GOAL
Return, word for word, the lines from the line holding "Generate a Blender" through the line holding "for o in list(bpy.data.objects): bpy.data.objects.remove(o)". Include both end lines and no others.

SOURCE DATA
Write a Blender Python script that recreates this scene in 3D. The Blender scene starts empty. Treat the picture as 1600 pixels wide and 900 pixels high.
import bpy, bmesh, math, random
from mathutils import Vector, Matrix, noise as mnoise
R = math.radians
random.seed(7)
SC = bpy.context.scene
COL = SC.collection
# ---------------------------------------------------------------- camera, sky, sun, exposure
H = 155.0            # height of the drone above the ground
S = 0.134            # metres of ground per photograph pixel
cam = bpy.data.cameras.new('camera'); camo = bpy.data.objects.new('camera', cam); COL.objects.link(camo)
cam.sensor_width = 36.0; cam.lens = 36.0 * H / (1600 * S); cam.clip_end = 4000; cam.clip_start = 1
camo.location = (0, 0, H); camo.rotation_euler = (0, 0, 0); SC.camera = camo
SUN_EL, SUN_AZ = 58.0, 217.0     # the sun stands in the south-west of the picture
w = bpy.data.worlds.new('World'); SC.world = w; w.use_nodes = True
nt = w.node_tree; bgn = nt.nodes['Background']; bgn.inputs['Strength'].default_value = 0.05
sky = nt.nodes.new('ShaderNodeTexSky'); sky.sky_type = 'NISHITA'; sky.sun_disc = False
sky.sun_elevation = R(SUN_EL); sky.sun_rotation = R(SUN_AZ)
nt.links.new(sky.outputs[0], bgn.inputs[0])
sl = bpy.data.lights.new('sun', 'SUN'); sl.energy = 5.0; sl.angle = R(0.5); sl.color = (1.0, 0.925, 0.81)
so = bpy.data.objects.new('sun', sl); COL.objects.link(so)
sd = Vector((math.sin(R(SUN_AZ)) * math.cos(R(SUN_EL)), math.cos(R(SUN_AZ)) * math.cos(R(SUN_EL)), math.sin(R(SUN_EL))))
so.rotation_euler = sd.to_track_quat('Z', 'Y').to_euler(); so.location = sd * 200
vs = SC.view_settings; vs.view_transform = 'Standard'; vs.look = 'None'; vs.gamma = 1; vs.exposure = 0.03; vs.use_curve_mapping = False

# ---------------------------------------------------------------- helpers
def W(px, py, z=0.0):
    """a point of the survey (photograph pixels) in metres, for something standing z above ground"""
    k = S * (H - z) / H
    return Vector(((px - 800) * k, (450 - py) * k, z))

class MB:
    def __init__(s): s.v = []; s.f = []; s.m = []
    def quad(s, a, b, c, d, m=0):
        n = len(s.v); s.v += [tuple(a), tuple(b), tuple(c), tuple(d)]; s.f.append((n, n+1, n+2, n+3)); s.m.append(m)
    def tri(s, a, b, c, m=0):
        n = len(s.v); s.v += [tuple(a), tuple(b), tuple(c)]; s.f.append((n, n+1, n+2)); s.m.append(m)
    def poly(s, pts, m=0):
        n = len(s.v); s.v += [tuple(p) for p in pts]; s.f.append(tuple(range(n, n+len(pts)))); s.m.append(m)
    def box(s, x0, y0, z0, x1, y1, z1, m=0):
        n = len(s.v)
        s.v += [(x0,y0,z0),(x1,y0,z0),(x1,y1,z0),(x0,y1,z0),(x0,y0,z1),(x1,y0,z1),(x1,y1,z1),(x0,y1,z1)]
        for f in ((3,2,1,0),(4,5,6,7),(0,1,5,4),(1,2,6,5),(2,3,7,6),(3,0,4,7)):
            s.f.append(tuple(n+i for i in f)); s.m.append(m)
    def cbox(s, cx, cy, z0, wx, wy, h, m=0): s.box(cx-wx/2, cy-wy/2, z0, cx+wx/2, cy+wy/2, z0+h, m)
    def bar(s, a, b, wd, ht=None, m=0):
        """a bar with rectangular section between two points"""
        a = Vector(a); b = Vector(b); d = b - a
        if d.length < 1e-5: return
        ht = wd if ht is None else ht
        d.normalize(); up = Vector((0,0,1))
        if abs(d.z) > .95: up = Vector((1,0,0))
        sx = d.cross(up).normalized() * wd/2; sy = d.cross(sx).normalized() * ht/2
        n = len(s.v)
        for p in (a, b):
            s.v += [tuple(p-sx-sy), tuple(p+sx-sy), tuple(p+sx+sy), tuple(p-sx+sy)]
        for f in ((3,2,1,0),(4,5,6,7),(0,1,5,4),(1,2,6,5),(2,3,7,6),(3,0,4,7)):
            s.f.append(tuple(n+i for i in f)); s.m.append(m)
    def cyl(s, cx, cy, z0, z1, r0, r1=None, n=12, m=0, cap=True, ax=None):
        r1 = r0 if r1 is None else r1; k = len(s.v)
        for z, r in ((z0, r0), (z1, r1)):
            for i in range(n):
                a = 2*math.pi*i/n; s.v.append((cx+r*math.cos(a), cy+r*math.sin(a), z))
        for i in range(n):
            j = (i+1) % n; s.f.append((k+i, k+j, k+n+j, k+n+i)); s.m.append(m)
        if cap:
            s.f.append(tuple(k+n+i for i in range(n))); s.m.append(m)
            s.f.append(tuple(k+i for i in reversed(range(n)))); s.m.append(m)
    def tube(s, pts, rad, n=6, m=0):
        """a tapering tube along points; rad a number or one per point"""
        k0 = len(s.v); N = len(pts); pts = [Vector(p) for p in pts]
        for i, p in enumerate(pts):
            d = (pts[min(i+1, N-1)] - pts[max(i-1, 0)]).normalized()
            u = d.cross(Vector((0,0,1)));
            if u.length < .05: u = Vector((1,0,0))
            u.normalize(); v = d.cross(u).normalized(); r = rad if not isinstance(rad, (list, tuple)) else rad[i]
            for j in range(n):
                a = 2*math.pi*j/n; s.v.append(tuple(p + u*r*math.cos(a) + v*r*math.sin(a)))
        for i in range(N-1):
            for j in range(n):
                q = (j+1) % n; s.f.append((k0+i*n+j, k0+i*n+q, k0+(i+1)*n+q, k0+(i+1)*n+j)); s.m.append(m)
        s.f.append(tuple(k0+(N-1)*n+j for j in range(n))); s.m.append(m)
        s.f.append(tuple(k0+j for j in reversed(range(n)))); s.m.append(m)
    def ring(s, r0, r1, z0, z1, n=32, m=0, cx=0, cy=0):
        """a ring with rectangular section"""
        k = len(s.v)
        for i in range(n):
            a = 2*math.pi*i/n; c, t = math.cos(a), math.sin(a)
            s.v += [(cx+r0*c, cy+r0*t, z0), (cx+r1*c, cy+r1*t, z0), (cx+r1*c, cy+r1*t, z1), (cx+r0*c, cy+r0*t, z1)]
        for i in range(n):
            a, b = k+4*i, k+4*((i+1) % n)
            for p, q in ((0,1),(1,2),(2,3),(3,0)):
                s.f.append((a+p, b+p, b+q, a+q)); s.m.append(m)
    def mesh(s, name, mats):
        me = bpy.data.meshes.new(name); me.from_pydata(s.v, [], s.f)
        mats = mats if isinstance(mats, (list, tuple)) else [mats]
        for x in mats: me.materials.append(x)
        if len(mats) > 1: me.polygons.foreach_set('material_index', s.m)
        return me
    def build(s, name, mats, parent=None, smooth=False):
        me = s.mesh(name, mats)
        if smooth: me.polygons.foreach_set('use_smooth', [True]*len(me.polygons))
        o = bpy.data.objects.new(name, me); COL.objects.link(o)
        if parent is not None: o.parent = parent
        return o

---

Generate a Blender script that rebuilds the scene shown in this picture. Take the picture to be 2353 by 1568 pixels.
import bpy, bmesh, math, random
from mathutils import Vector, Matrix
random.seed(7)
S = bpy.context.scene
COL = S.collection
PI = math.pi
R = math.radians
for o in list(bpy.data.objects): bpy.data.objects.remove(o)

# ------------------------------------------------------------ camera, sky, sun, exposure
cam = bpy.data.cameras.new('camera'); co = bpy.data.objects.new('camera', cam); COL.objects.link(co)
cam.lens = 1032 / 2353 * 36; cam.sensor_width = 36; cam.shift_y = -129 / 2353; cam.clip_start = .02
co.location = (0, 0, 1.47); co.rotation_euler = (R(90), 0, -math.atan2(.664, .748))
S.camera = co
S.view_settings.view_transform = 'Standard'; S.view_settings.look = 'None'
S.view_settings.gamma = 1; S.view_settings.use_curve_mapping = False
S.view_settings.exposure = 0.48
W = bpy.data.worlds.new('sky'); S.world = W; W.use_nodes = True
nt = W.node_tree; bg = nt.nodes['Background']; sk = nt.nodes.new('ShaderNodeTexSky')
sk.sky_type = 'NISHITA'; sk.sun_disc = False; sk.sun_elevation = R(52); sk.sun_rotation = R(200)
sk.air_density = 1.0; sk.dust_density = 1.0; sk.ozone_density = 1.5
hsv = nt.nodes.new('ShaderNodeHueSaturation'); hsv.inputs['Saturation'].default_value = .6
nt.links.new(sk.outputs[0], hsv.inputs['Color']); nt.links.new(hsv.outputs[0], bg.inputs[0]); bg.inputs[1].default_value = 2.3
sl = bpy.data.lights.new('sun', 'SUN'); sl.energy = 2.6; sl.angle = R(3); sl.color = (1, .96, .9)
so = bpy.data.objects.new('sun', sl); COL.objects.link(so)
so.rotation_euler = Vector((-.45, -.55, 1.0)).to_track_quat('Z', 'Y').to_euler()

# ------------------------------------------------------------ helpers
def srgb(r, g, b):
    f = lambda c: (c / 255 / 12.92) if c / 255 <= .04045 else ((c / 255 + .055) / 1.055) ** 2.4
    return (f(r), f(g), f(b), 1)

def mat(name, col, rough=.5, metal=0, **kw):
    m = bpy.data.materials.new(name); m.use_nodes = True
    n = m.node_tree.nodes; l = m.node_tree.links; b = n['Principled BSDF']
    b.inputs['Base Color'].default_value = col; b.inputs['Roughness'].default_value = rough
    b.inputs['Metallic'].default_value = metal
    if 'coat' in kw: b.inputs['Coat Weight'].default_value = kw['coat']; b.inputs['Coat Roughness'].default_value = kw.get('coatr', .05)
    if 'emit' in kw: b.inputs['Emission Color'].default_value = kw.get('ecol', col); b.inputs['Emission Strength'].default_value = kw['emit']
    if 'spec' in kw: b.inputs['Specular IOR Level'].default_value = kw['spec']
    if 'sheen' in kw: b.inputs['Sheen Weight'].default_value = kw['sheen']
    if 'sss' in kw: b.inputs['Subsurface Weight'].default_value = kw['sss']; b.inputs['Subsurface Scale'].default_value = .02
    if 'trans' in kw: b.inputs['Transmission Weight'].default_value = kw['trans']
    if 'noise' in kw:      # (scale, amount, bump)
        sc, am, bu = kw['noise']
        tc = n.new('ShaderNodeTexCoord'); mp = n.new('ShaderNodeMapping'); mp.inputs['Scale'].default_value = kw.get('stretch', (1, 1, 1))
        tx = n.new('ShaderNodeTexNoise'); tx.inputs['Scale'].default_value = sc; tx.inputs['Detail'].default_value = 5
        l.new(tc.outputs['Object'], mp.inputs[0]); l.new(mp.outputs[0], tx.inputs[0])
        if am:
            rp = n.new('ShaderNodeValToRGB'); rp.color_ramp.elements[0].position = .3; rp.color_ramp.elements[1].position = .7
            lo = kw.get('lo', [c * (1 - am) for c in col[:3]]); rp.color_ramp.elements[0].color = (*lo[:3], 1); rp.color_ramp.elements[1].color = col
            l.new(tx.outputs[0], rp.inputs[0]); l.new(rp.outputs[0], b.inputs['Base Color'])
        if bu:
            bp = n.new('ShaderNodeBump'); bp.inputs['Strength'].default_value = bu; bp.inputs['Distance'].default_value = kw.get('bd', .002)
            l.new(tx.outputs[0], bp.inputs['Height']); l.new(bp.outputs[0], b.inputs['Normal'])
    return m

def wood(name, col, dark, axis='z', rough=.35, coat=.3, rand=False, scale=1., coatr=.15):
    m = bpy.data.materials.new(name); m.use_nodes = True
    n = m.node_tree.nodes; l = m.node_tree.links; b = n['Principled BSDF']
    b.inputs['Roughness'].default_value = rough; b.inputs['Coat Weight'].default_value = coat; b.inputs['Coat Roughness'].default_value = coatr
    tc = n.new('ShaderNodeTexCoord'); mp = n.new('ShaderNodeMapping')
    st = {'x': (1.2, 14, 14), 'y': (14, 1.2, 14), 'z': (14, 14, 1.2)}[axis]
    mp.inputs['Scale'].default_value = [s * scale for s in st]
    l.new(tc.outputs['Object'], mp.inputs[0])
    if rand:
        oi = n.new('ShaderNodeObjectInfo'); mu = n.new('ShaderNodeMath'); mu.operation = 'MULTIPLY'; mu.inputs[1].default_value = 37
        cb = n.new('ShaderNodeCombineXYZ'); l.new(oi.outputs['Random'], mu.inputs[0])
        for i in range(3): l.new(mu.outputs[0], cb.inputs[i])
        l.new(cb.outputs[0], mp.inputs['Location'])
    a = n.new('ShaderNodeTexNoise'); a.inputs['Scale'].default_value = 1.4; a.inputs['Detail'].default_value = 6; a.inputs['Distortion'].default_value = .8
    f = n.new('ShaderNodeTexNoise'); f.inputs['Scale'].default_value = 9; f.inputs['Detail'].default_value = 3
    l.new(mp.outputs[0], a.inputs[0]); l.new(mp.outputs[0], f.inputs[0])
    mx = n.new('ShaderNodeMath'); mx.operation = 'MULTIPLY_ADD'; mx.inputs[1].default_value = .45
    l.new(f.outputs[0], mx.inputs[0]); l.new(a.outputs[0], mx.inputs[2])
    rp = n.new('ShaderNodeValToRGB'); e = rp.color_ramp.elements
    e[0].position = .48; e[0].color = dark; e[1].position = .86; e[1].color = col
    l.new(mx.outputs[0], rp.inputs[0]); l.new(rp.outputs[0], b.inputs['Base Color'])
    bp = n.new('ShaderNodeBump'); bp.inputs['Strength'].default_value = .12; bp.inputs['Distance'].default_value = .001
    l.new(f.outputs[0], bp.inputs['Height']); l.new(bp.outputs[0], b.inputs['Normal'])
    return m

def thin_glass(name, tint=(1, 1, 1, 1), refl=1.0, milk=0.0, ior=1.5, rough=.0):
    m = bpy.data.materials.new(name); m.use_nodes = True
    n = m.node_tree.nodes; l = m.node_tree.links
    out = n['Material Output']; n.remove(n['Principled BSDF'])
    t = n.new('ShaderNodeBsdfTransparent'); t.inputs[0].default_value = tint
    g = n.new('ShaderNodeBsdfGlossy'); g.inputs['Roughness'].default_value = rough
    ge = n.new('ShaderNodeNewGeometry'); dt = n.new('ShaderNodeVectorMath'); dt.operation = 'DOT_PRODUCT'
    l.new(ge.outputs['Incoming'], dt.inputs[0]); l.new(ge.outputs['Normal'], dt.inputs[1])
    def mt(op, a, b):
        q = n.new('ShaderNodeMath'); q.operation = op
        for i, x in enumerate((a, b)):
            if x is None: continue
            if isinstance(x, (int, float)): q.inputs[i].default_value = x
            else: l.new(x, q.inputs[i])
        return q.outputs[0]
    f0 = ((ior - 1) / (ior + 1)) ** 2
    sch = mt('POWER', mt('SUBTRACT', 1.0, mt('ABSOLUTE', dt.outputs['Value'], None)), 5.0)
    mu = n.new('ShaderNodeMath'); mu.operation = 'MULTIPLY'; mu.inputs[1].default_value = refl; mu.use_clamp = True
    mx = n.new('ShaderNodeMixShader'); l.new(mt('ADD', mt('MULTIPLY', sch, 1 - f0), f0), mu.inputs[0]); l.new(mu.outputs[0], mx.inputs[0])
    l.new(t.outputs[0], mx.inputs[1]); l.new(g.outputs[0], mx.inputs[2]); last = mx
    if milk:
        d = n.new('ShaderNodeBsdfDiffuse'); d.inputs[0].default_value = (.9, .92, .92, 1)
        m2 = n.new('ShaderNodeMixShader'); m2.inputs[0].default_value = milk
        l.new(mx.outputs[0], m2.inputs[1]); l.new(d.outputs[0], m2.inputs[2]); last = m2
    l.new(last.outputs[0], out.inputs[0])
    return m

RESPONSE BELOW
Generate a Blender script that rebuilds the scene shown in this picture. Take the picture to be 2353 by 1568 pixels.
import bpy, bmesh, math, random
from mathutils import Vector, Matrix
random.seed(7)
S = bpy.context.scene
COL = S.collection
PI = math.pi
R = math.radians
for o in list(bpy.data.objects): bpy.data.objects.remove(o)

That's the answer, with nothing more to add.